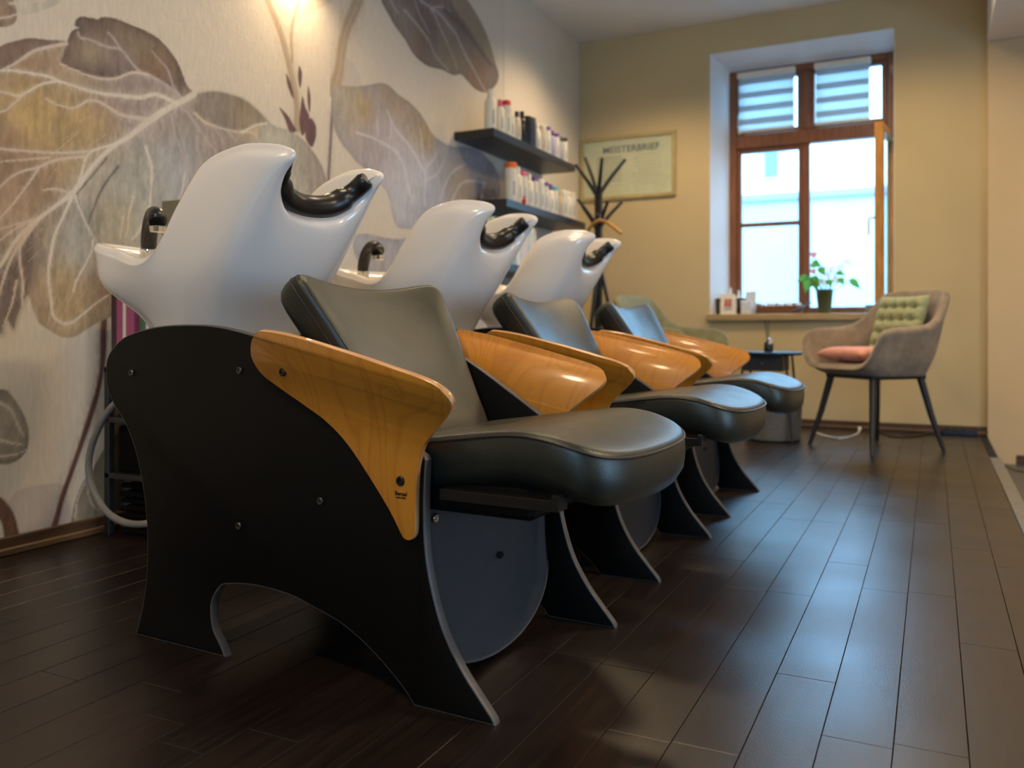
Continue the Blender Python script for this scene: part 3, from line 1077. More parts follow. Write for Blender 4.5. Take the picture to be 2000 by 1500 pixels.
ARM = [(-.519, .623), (-.515, .645), (-.495, .668), (-.471, .679), (-.452, .682), (-.375, .671), (-.247, .642), (-.152, .618), (-.084, .600), (-.052, .585), (-.039, .566), (-.046, .55), (-.066, .531), (-.094, .508), (-.117, .487), (-.131, .466),
       (-.14, .435), (-.144, .388), (-.145, .337), (-.147, .314), (-.155, .304), (-.168, .304), (-.177, .314), (-.201, .351), (-.246, .407), (-.296, .463), (-.348, .506), (-.4, .536), (-.453, .565), (-.502, .595)]
ARM_A = np.array((-.471, .679))
_d = np.array((.411, -.0875))
ARM_D = _d / np.linalg.norm(_d)
ARM_N = np.array((ARM_D[1], -ARM_D[0]))


def arm_off(s, z):
    q = max(0.0, float(np.dot(np.array((s, z)) - ARM_A, ARM_N)))
    return 0.062 * max(0.0, 1 - q / .16) ** 2


def armrest(side, parent):
    bm = bmesh.new()
    pts = cr(ARM, 4, True)
    vs = [bm.verts.new((p[0], 0, p[1])) for p in pts]
    bm.faces.new(vs)
    nrm = Vector((ARM_N[0], 0, ARM_N[1]))
    for k in range(1, 42):
        co = Vector((ARM_A[0], 0, ARM_A[1])) + nrm * (k * .006)
        bmesh.ops.bisect_plane(bm, geom=bm.verts[:] + bm.edges[:] + bm.faces[:], plane_co=co, plane_no=nrm, dist=1e-5)
    for v in bm.verts:
        v.co.y = side * (HW + .001 + arm_off(v.co.x, v.co.z))
    # outer skin, then an offset inner skin, joined along the rim
    bmesh.ops.recalc_face_normals(bm, faces=bm.faces)
    me = bpy.data.meshes.new('armrest')
    bm.to_mesh(me)
    bm.free()
    me.materials.append(M['veneer'])
    me.materials.append(M['ply_edge'])
    o = bpy.data.objects.new('armrest', me)
    link(o, parent)
    fix(me, True)
    # make sure the normals point outwards (away from the seat)
    if sum(p.normal.y * p.area for p in me.polygons) * side < 0:
        me.flip_normals()
    sm = o.modifiers.new('plywood', 'SOLIDIFY')
    sm.thickness = 0.012
    sm.offset = 1.0
    sm.use_even_offset = True
    sm.material_offset_rim = 1
    bv = o.modifiers.new('round', 'BEVEL')
    bv.width = 0.0016
    bv.segments = 2
    bv.limit_method = 'ANGLE'
    bv.angle_limit = R(50)
    return o


def seat_profile(s):
    xs = [-.32, -.20, -.144, -.07, .03, .08, .13, .176, .21, .24]
    zs = [.452, .468, .476, .487, .500, .498, .487, .470, .457, .450]
    return float(np.interp(s, xs, zs))


def smooth_seat(s):
    return sum(seat_profile(s + d) for d in (-.03, -.015, 0, .015, .03)) / 5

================

> **Task statement**:
The listing above needs to be output again exactly. Don't include the pictures.

> **Output of the exercise**:
Continue the Blender Python script for this scene: part 3, from line 1077. More parts follow. Write for Blender 4.5. Take the picture to be 2000 by 1500 pixels.
ARM = [(-.519, .623), (-.515, .645), (-.495, .668), (-.471, .679), (-.452, .682), (-.375, .671), (-.247, .642), (-.152, .618), (-.084, .600), (-.052, .585), (-.039, .566), (-.046, .55), (-.066, .531), (-.094, .508), (-.117, .487), (-.131, .466),
       (-.14, .435), (-.144, .388), (-.145, .337), (-.147, .314), (-.155, .304), (-.168, .304), (-.177, .314), (-.201, .351), (-.246, .407), (-.296, .463), (-.348, .506), (-.4, .536), (-.453, .565), (-.502, .595)]
ARM_A = np.array((-.471, .679))
_d = np.array((.411, -.0875))
ARM_D = _d / np.linalg.norm(_d)
ARM_N = np.array((ARM_D[1], -ARM_D[0]))


def arm_off(s, z):
    q = max(0.0, float(np.dot(np.array((s, z)) - ARM_A, ARM_N)))
    return 0.062 * max(0.0, 1 - q / .16) ** 2


def armrest(side, parent):
    bm = bmesh.new()
    pts = cr(ARM, 4, True)
    vs = [bm.verts.new((p[0], 0, p[1])) for p in pts]
    bm.faces.new(vs)
    nrm = Vector((ARM_N[0], 0, ARM_N[1]))
    for k in range(1, 42):
        co = Vector((ARM_A[0], 0, ARM_A[1])) + nrm * (k * .006)
        bmesh.ops.bisect_plane(bm, geom=bm.verts[:] + bm.edges[:] + bm.faces[:], plane_co=co, plane_no=nrm, dist=1e-5)
    for v in bm.verts:
        v.co.y = side * (HW + .001 + arm_off(v.co.x, v.co.z))
    # outer skin, then an offset inner skin, joined along the rim
    bmesh.ops.recalc_face_normals(bm, faces=bm.faces)
    me = bpy.data.meshes.new('armrest')
    bm.to_mesh(me)
    bm.free()
    me.materials.append(M['veneer'])
    me.materials.append(M['ply_edge'])
    o = bpy.data.objects.new('armrest', me)
    link(o, parent)
    fix(me, True)
    # make sure the normals point outwards (away from the seat)
    if sum(p.normal.y * p.area for p in me.polygons) * side < 0:
        me.flip_normals()
    sm = o.modifiers.new('plywood', 'SOLIDIFY')
    sm.thickness = 0.012
    sm.offset = 1.0
    sm.use_even_offset = True
    sm.material_offset_rim = 1
    bv = o.modifiers.new('round', 'BEVEL')
    bv.width = 0.0016
    bv.segments = 2
    bv.limit_method = 'ANGLE'
    bv.angle_limit = R(50)
    return o


def seat_profile(s):
    xs = [-.32, -.20, -.144, -.07, .03, .08, .13, .176, .21, .24]
    zs = [.452, .468, .476, .487, .500, .498, .487, .470, .457, .450]
    return float(np.interp(s, xs, zs))


def smooth_seat(s):
    return sum(seat_profile(s + d) for d in (-.03, -.015, 0, .015, .03)) / 5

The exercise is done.